Short problem: Retype the data exactly, from its first line to the line containing "tb.build('green_binding', M_GREEN, fr2)", including both, and skip any picture.

(Records excerpted from a collection)

/---

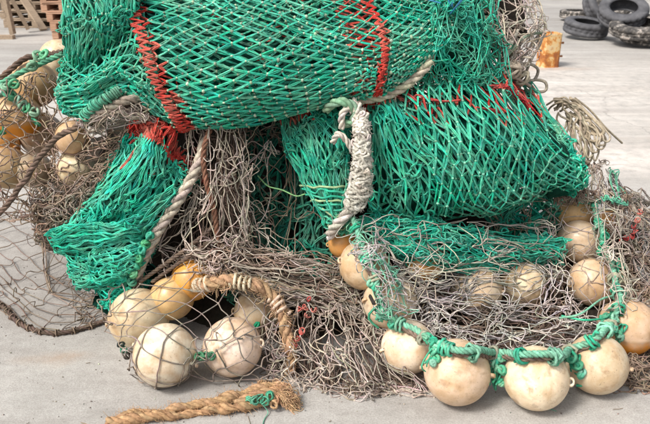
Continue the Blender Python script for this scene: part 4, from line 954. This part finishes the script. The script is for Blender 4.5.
for k in range(5): knotball(tb, G(250 + 5 * k, 401 + RNG.normal() * 2, .045), .014, .0028, 3, (.05, .38, .24), 760 + k)
cord(tb, [G(262, 404, .04), G(268, 412, .01), G(264, 420, .004), G(262, 430, .004)], .002, (.10, .38, .28), 5)
tb.build('green_binding', M_GREEN, fr2)

# ---- ring headline
ring = thing('headline_rope', 'ring of twisted brown rope wound with green line that the floats are tied to', 'rope', tuple(G(480, 372)))
rp = [P(352, 222, 2.44), P(360, 240, 2.36), P(370, 268, 2.28), P(378, 292, 2.22), P(384, 312, 2.20), P(400, 326, 2.15), P(424, 340, 2.09), P(452, 350, 2.05), P(484, 355, 2.04), P(516, 358, 2.03), P(548, 358, 2.04), P(574, 352, 2.07),
      P(596, 340, 2.13), P(612, 322, 2.24), P(617, 300, 2.36), P(614, 278, 2.46), P(606, 256, 2.56), P(600, 234, 2.66), P(596, 212, 2.76), P(588, 194, 2.86)]
def front(p, r):
    """bring a point that a float would swallow out onto the near side of that float"""
    p = np.array(p, float); o = np.array([0, 0, CAM_H]); d = p - o; L = np.linalg.norm(d); d /= L; t = L
    for c, R in SPH:
        oc = c - o; tc = oc @ d; h = oc @ oc - tc * tc; rr = R + r
        if h < rr * rr: t = min(t, tc - math.sqrt(rr * rr - h)) if abs(tc - L) < .4 else t
    return o + d * t
rp = [front(q, .016) for q in curve(rp, 60)]; rp = list(curve(rp[::2], 60))
tb = Tubes(); rc = rope(tb, rp, .0125, DKBR * 1.9, seed=25, fuzz=150, wav=.003); tb.build('brown_core_rope', M_ROPE, ring)
GL_ = np.array([.02, .42, .25]); GP = np.array([.20, .50, .36])
tb = Tubes(); off = rc + np.array([0, -.006, .017]) + fn(rc, .16, 8) * .006
wc = rope(tb, list(off[::9]), .0125, GP, seed=26, pitch=.05)
nr = len(rc)
tb.build('green_line', M_ROPE, ring)
for k in range(20):
    tb = Tubes(); i = max(0, int(nr * (.01 + (k + RNG.uniform(-.3, .3)) / 21))); j_ = min(nr - 1, i + int(RNG.integers(4, 10)))
    if j_ - i > 3: wraps(tb, (rc + off) / 2, i, j_, .022, .0052, (GL_, GP, BEIGE * .9)[k % 3], .0125, seed=k, jr=.25); tb.build('lashing', M_GREEN, ring)

def at_ring(px, py):
    q = np.array([px, py]); c, s = math.cos(PITCH), math.sin(PITCH)
    dz = rc[:, 2] - CAM_H; de = rc[:, 1] * c - dz * s; yy = CY - FPX * (rc[:, 1] * s + dz * c) / de; xx = CX + FPX * rc[:, 0] / de
    return int(np.argmin((xx - px)**2 + (yy - py)**2))
for k, (px, py, sz) in enumerate(((366, 262, .8), (372, 284, .8), (382, 314, 1.5), (392, 322, 1.1), (428, 338, 1.1), (436, 348, 1.2), (434, 360, .8), (474, 356, .9), (494, 362, 1.1), (502, 370, .9), (500, 382, .7), (556, 360, 1.), (570, 356, 1.2), (578, 364, 1.),
                                   (580, 374, .8), (610, 318, 1.3), (612, 330, 1.1), (620, 336, .8), (616, 290, .9), (602, 240, .9), (598, 224, .9), (594, 206, .8), (500, 358, .8))):
    tb = Tubes(); i = at_ring(px, py); p = front(P(px, py, rc[i][1] - .015), .012)
    for q in range(3): knotball(tb, p + RNG.normal(0, .006, 3), .0125 * sz, .0056, 2.2, (GL_, GP, GL_ * .9 + BEIGE * .15)[q], 800 + k * 5 + q)
    tb.build('knot', M_GREEN, ring)
for k, (px, py) in enumerate(((380, 322), (494, 380), (498, 384), (580, 372), (582, 376), (622, 340), (434, 362), (618, 275), (604, 246))):
    tb = Tubes(); i = at_ring(px, py - 14); a = P(px, py - 16, rc[i][1] - .02); fray(tb, a, (RNG.normal(0, .3), -.2, -1), 6, .07, .25, .0042, GL_, 900 + k, .4); tb.build('rope_end', M_GREEN, ring)
tb = Tubes()
cord(tb, [P(560, 318, 2.2), P(580, 314, 2.16), P(600, 300, 2.28), P(612, 296, 2.34)], .004, GP, 6); cord(tb, [P(562, 316, 2.2), P(584, 320, 2.14), P(604, 318, 2.2), P(612, 312, 2.26)], .004, GL_, 6)
tb.build('tie_line', M_GREEN, ring)
tb = Tubes(); cord(tb, [P(370, 296, 2.20), P(374, 304, 2.17)], .0065, (.02, .02, .022), 10); tb.build('black_toggle', M_ROPE, ring)
# grey-green mixed twine along ring left limb & right limb
S2 = Patch([[(352, 222, 2.42), (364, 222, 2.40), (376, 226, 2.42)], [(360, 250, 2.32), (374, 250, 2.29), (386, 252, 2.33)], [(370, 282, 2.24), (382, 282, 2.21), (396, 284, 2.25)], [(380, 312, 2.17), (394, 310, 2.14), (410, 312, 2.20)]])
S3 = Patch([[(588, 196, 2.84), (598, 190, 2.82), (612, 194, 2.86)], [(594, 222, 2.70), (604, 220, 2.66), (618, 224, 2.70)], [(602, 252, 2.54), (612, 250, 2.50), (626, 254, 2.54)], [(608, 284, 2.38), (617, 282, 2.34), (628, 286, 2.38)], [(600, 310, 2.26), (614, 310, 2.22), (630, 314, 2.28)]])
tb = Tubes()
for S_, s0 in ((S2, 950), (S3, 960)):
    tb = Tubes()
    for k in range(2 if s0 == 950 else 1): net(tb, S_, 3, 10 if s0 == 950 else 13, .0020, (GP, LILAC, WHITE * .9)[k if s0 == 950 else 2], lift=.006 * k, wob=.010, wscale=.05, slack=1.5, K=7, seed=s0 + k, warp=1., kr=1.5, spread=1., coll=True)
    tb.build('tangled_twine', M_BROWN, ring)
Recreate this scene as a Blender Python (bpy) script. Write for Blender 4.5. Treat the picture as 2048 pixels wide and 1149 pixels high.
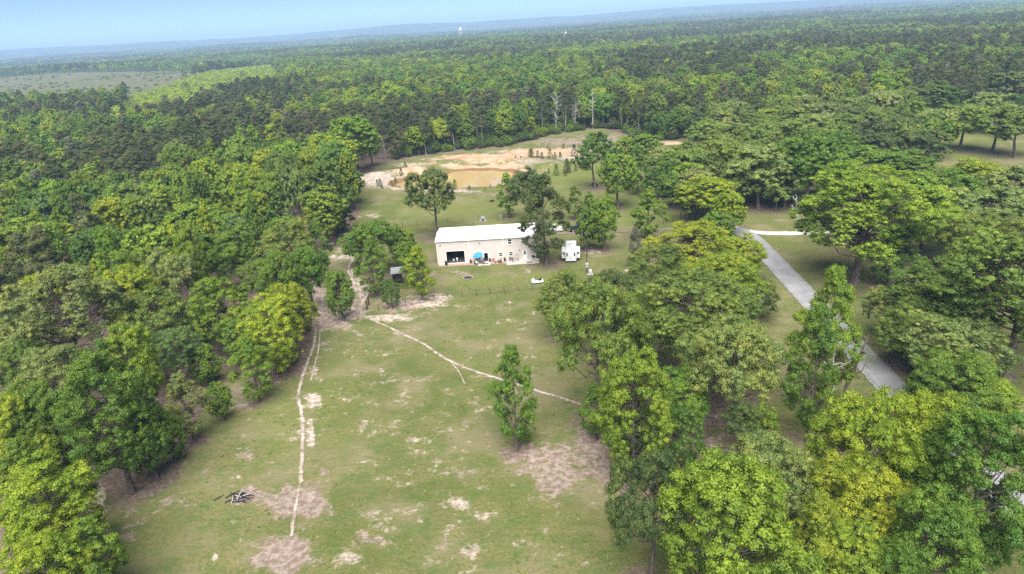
import bpy, math, random
import numpy as np

# ------------------------------------------------------------------ camera, sky, sun, exposure
for o in list(bpy.data.objects):
    bpy.data.objects.remove(o)
SC = bpy.context.scene
COL = SC.collection
rad = math.radians
W, H, F = 2048.0, 1149.0, 1365.0
PITCH, ROLL, CZ = rad(21.13), rad(-3.6), 50.0

_a = math.pi / 2 - PITCH
RX = np.array([[1, 0, 0], [0, math.cos(_a), -math.sin(_a)], [0, math.sin(_a), math.cos(_a)]])
RZ = np.array([[math.cos(ROLL), -math.sin(ROLL), 0], [math.sin(ROLL), math.cos(ROLL), 0], [0, 0, 1]])
RC = RX @ RZ
CAMP = np.array([0.0, 0.0, CZ])

cam_d = bpy.data.cameras.new('camera')
cam = bpy.data.objects.new('camera', cam_d)
COL.objects.link(cam)
cam.location = (0, 0, CZ)
from mathutils import Matrix, Vector
cam.rotation_euler = Matrix(RC.tolist()).to_euler()
cam_d.sensor_width = 36.0
cam_d.lens = F / W * 36.0
cam_d.clip_start = 0.5
cam_d.clip_end = 60000
SC.camera = cam

SUN_EL, SUN_AZ = rad(56), rad(186)      # azimuth measured clockwise from +Y (the view direction)
wd = bpy.data.worlds.new('World')
SC.world = wd
wd.use_nodes = True
nt = wd.node_tree
bg = nt.nodes['Background']
sky = nt.nodes.new('ShaderNodeTexSky')
sky.sky_type = 'NISHITA'
sky.sun_disc = False
sky.sun_elevation = SUN_EL
sky.sun_rotation = SUN_AZ
sky.altitude = 0
sky.air_density = 0.32
sky.dust_density = 0.0
sky.ozone_density = 3.0
nt.links.new(sky.outputs[0], bg.inputs[0])
bg.inputs[1].default_value = 0.05
sun_d = bpy.data.lights.new('sun', 'SUN')
sun = bpy.data.objects.new('sun', sun_d)
COL.objects.link(sun)
sun_d.energy = 3.95
sun_d.angle = rad(58)
sun_d.color = (1.0, 0.96, 0.9)
_dir = Vector((math.sin(SUN_AZ) * math.cos(SUN_EL), math.cos(SUN_AZ) * math.cos(SUN_EL), math.sin(SUN_EL)))
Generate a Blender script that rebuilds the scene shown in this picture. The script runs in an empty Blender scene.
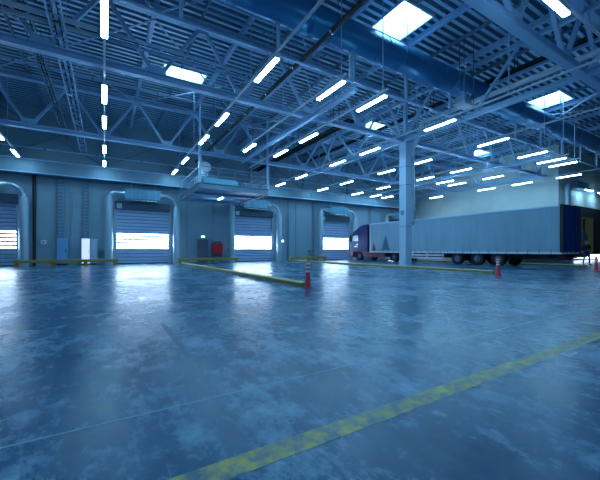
import bpy, math, random
from mathutils import Vector, Matrix
random.seed(7)
SC = bpy.context.scene
COL = SC.collection

# ------------------------------------------------------------------ helpers
class MB:
    def __init__(self):
        self.v = []; self.f = []; self.m = []; self.mi = 0
    def add(self, vs, fs):
        b = len(self.v); self.v += [tuple(p) for p in vs]
        for q in fs:
            self.f.append([i + b for i in q]); self.m.append(self.mi)
        return self
    def box(self, x0, x1, y0, y1, z0, z1):
        return self.add([(x0,y0,z0),(x1,y0,z0),(x1,y1,z0),(x0,y1,z0),(x0,y0,z1),(x1,y0,z1),(x1,y1,z1),(x0,y1,z1)],
            [(0,3,2,1),(4,5,6,7),(0,1,5,4),(1,2,6,5),(2,3,7,6),(3,0,4,7)])
    def frame(self, p0, p1):
        p0 = Vector(p0); p1 = Vector(p1); d = (p1 - p0).normalized()
        up = Vector((0,0,1)) if abs(d.z) < .95 else Vector((0,1,0))
        s = d.cross(up).normalized(); u = s.cross(d).normalized()
        return p0, p1, s, u
    def bar(self, p0, p1, w, h):
        p0, p1, s, u = self.frame(p0, p1)
        vs = []
        for p in (p0, p1):
            for a, b in ((-1,-1),(1,-1),(1,1),(-1,1)):
                vs.append(p + s*(a*w/2) + u*(b*h/2))
        return self.add(vs, [(0,1,2,3),(7,6,5,4),(0,4,5,1),(1,5,6,2),(2,6,7,3),(3,7,4,0)])
    def ibeam(self, p0, p1, w, h, t=.02):
        P0, P1, s, u = self.frame(p0, p1)
        o = u*(h/2 - t/2)
        self.bar(P0+o, P1+o, w, t); self.bar(P0-o, P1-o, w, t); self.bar(P0, P1, t, h-2*t)
        return self
    def path(self, pts, rs, n=12, cap=True):
        pts = [Vector(p) for p in pts]
        if not hasattr(rs, '__len__'): rs = [rs]*len(pts)
        vs = []; prev = None
        for i, p in enumerate(pts):
            a = pts[max(i-1,0)]; b = pts[min(i+1,len(pts)-1)]
            d = (b-a).normalized()
            if prev is None:
                up = Vector((0,0,1)) if abs(d.z) < .9 else Vector((0,1,0))
                s = d.cross(up).normalized()
            else:
                s = (prev - d*prev.dot(d)).normalized()
            prev = s; u = s.cross(d)
            for k in range(n):
                t = 2*math.pi*k/n
                vs.append(p + (s*math.cos(t) + u*math.sin(t))*rs[i])
        fs = []
        for i in range(len(pts)-1):
            for k in range(n):
                k2 = (k+1) % n
                fs.append((i*n+k, i*n+k2, (i+1)*n+k2, (i+1)*n+k))
        if cap:
            fs.append(tuple(range(n-1,-1,-1))); fs.append(tuple((len(pts)-1)*n+k for k in range(n)))
        return self.add(vs, fs)
    def tube(self, p0, p1, r, n=10): return self.path([p0,p1], r, n)
    def prism(self, poly, axis, a0, a1):
        # poly: list of 2D points in the two remaining axes
        def mk(p, a):
            if axis == 'x': return (a, p[0], p[1])
            if axis == 'y': return (p[0], a, p[1])
            return (p[0], p[1], a)
        n = len(poly)
        vs = [mk(p,a0) for p in poly] + [mk(p,a1) for p in poly]
        fs = [tuple(range(n-1,-1,-1)), tuple(range(n,2*n))] + [(k,(k+1)%n,n+(k+1)%n,n+k) for k in range(n)]
        return self.add(vs, fs)
    def lathe(self, prof, c=(0,0,0), n=20):
        vs = []; m = len(prof)
        for k in range(n):
            t = 2*math.pi*k/n
            for r, z in prof: vs.append((c[0]+r*math.cos(t), c[1]+r*math.sin(t), c[2]+z))
        fs = []
        for k in range(n):
            k2 = (k+1) % n
            for i in range(m-1): fs.append((k*m+i, k2*m+i, k2*m+i+1, k*m+i+1))
        return self.add(vs, fs)
    def build(self, name, mat, parent=None, smooth=False, bevel=0, loc=None, recalc=True):
        me = bpy.data.meshes.new(name); me.from_pydata(self.v, [], self.f); me.update()
        mats = mat if isinstance(mat, (list, tuple)) else [mat]
        for m_ in mats: me.materials.append(m_)
        me.polygons.foreach_set('material_index', self.m)
        if recalc:
            import bmesh
            bm = bmesh.new(); bm.from_mesh(me); bmesh.ops.recalc_face_normals(bm, faces=bm.faces[:]); bm.to_mesh(me); bm.free()
        if smooth:
            me.polygons.foreach_set('use_smooth', [True]*len(me.polygons))
            me.set_sharp_from_angle(angle=math.radians(40))
        o = bpy.data.objects.new(name, me); COL.objects.link(o)
        if parent: o.parent = parent
        if loc: o.location = loc
        if bevel:
            b = o.modifiers.new('bevel', 'BEVEL'); b.width = bevel; b.segments = 2; b.limit_method = 'ANGLE'
        return o

def tag(o, label=None, cat=None, group=None, kind=None):
    if label: o['label'] = label
    if cat: o['category'] = cat
    if group: o['group'] = group
    if kind: o['kind'] = kind
    return o
def thing(name, label, cat, loc=(0,0,0), rz=0, group=None):
    o = bpy.data.objects.new(name, None); COL.objects.link(o)
    o.location = loc; o.rotation_euler = (0,0,rz); o.empty_display_size = .2
    return tag(o, label, cat, group)
def dup(root, loc, rz=None, label=None, group=None):
    r = root.copy(); COL.objects.link(r); r.location = loc
    if rz is not None: r.rotation_euler = (0,0,rz)
    if label: r['label'] = label
    if group: r['group'] = group
    for ch in list(root.children):
        c = ch.copy(); COL.objects.link(c); c.parent = r
        for g in list(ch.children):
            d = g.copy(); COL.objects.link(d); d.parent = c
    return r

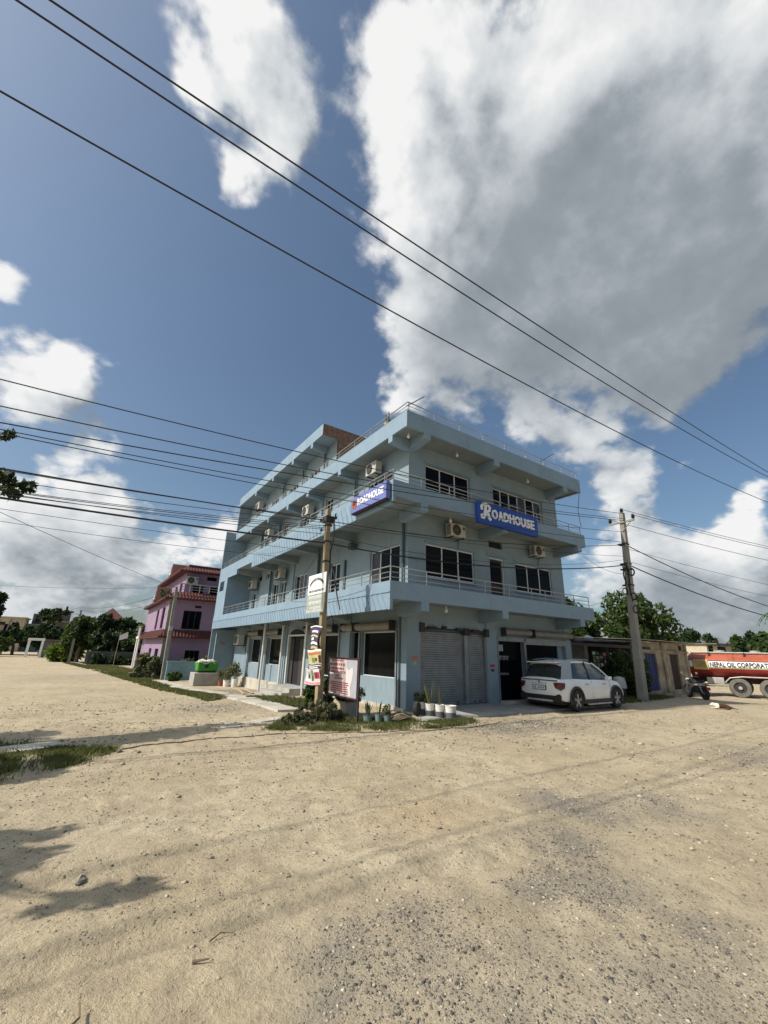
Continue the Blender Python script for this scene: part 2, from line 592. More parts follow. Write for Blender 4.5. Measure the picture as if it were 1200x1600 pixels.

\---

Written response:
Continue the Blender Python script for this scene: part 4, from line 954. This part finishes the script. The script is for Blender 4.5.
for k in range(5): knotball(tb, G(250 + 5 * k, 401 + RNG.normal() * 2, .045), .014, .0028, 3, (.05, .38, .24), 760 + k)
cord(tb, [G(262, 404, .04), G(268, 412, .01), G(264, 420, .004), G(262, 430, .004)], .002, (.10, .38, .28), 5)
tb.build('green_binding', M_GREEN, fr2)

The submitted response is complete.